• _Exercise_
Extract each line of the material that follows exactly and omit its pictures.

• _Information provided_
○ ○ ○

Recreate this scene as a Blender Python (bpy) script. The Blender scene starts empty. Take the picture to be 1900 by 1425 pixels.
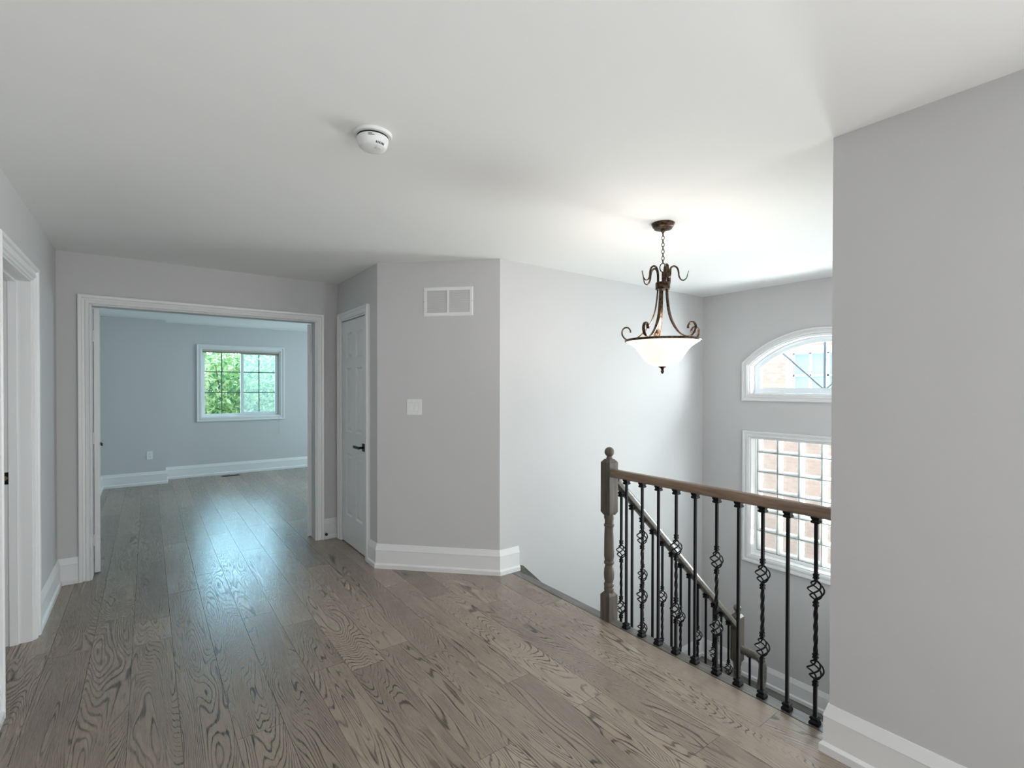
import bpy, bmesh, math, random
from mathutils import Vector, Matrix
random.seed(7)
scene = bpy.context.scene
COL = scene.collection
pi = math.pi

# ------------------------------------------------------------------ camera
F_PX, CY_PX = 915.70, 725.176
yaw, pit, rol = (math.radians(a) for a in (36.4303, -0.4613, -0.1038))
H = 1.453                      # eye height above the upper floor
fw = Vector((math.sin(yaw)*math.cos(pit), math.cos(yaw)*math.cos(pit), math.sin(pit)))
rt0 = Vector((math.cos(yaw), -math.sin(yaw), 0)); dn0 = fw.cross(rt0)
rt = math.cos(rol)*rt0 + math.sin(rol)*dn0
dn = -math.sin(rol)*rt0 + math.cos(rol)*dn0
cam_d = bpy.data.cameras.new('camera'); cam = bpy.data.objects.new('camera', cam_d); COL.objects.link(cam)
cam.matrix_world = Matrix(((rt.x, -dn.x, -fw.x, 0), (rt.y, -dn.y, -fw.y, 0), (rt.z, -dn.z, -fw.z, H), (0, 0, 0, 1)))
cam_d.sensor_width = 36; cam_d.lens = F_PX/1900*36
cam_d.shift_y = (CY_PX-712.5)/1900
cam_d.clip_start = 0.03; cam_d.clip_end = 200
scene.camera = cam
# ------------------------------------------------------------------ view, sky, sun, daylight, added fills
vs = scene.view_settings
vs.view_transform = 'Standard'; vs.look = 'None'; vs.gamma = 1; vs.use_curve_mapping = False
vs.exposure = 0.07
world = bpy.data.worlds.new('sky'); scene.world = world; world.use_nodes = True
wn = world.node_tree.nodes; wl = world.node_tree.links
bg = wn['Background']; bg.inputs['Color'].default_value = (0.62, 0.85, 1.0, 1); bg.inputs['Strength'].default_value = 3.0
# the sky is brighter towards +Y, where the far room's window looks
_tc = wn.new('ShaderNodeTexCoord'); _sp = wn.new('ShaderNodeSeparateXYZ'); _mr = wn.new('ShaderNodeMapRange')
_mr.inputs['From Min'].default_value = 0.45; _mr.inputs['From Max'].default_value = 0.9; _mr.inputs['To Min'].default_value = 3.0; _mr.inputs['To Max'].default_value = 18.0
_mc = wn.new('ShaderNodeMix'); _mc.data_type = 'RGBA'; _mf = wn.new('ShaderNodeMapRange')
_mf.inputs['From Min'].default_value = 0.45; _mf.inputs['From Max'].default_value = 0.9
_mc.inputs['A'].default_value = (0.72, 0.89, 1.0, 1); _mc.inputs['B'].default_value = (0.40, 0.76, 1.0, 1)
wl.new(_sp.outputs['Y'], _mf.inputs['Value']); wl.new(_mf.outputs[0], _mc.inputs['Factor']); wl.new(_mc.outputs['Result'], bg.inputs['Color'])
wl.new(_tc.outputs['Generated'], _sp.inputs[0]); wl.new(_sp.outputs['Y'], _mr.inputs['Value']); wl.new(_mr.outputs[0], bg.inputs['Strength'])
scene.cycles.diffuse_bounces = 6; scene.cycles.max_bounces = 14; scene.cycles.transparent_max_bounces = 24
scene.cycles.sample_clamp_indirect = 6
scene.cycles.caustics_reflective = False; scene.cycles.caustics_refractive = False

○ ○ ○

• _Task output_
Recreate this scene as a Blender Python (bpy) script. The Blender scene starts empty. Take the picture to be 1900 by 1425 pixels.
import bpy, bmesh, math, random
from mathutils import Vector, Matrix
random.seed(7)
scene = bpy.context.scene
COL = scene.collection
pi = math.pi

# ------------------------------------------------------------------ camera
F_PX, CY_PX = 915.70, 725.176
yaw, pit, rol = (math.radians(a) for a in (36.4303, -0.4613, -0.1038))
H = 1.453                      # eye height above the upper floor
fw = Vector((math.sin(yaw)*math.cos(pit), math.cos(yaw)*math.cos(pit), math.sin(pit)))
rt0 = Vector((math.cos(yaw), -math.sin(yaw), 0)); dn0 = fw.cross(rt0)
rt = math.cos(rol)*rt0 + math.sin(rol)*dn0
dn = -math.sin(rol)*rt0 + math.cos(rol)*dn0
cam_d = bpy.data.cameras.new('camera'); cam = bpy.data.objects.new('camera', cam_d); COL.objects.link(cam)
cam.matrix_world = Matrix(((rt.x, -dn.x, -fw.x, 0), (rt.y, -dn.y, -fw.y, 0), (rt.z, -dn.z, -fw.z, H), (0, 0, 0, 1)))
cam_d.sensor_width = 36; cam_d.lens = F_PX/1900*36
cam_d.shift_y = (CY_PX-712.5)/1900
cam_d.clip_start = 0.03; cam_d.clip_end = 200
scene.camera = cam
# ------------------------------------------------------------------ view, sky, sun, daylight, added fills
vs = scene.view_settings
vs.view_transform = 'Standard'; vs.look = 'None'; vs.gamma = 1; vs.use_curve_mapping = False
vs.exposure = 0.07
world = bpy.data.worlds.new('sky'); scene.world = world; world.use_nodes = True
wn = world.node_tree.nodes; wl = world.node_tree.links
bg = wn['Background']; bg.inputs['Color'].default_value = (0.62, 0.85, 1.0, 1); bg.inputs['Strength'].default_value = 3.0
# the sky is brighter towards +Y, where the far room's window looks
_tc = wn.new('ShaderNodeTexCoord'); _sp = wn.new('ShaderNodeSeparateXYZ'); _mr = wn.new('ShaderNodeMapRange')
_mr.inputs['From Min'].default_value = 0.45; _mr.inputs['From Max'].default_value = 0.9; _mr.inputs['To Min'].default_value = 3.0; _mr.inputs['To Max'].default_value = 18.0
_mc = wn.new('ShaderNodeMix'); _mc.data_type = 'RGBA'; _mf = wn.new('ShaderNodeMapRange')
_mf.inputs['From Min'].default_value = 0.45; _mf.inputs['From Max'].default_value = 0.9
_mc.inputs['A'].default_value = (0.72, 0.89, 1.0, 1); _mc.inputs['B'].default_value = (0.40, 0.76, 1.0, 1)
wl.new(_sp.outputs['Y'], _mf.inputs['Value']); wl.new(_mf.outputs[0], _mc.inputs['Factor']); wl.new(_mc.outputs['Result'], bg.inputs['Color'])
wl.new(_tc.outputs['Generated'], _sp.inputs[0]); wl.new(_sp.outputs['Y'], _mr.inputs['Value']); wl.new(_mr.outputs[0], bg.inputs['Strength'])
scene.cycles.diffuse_bounces = 6; scene.cycles.max_bounces = 14; scene.cycles.transparent_max_bounces = 24
scene.cycles.sample_clamp_indirect = 6
scene.cycles.caustics_reflective = False; scene.cycles.caustics_refractive = False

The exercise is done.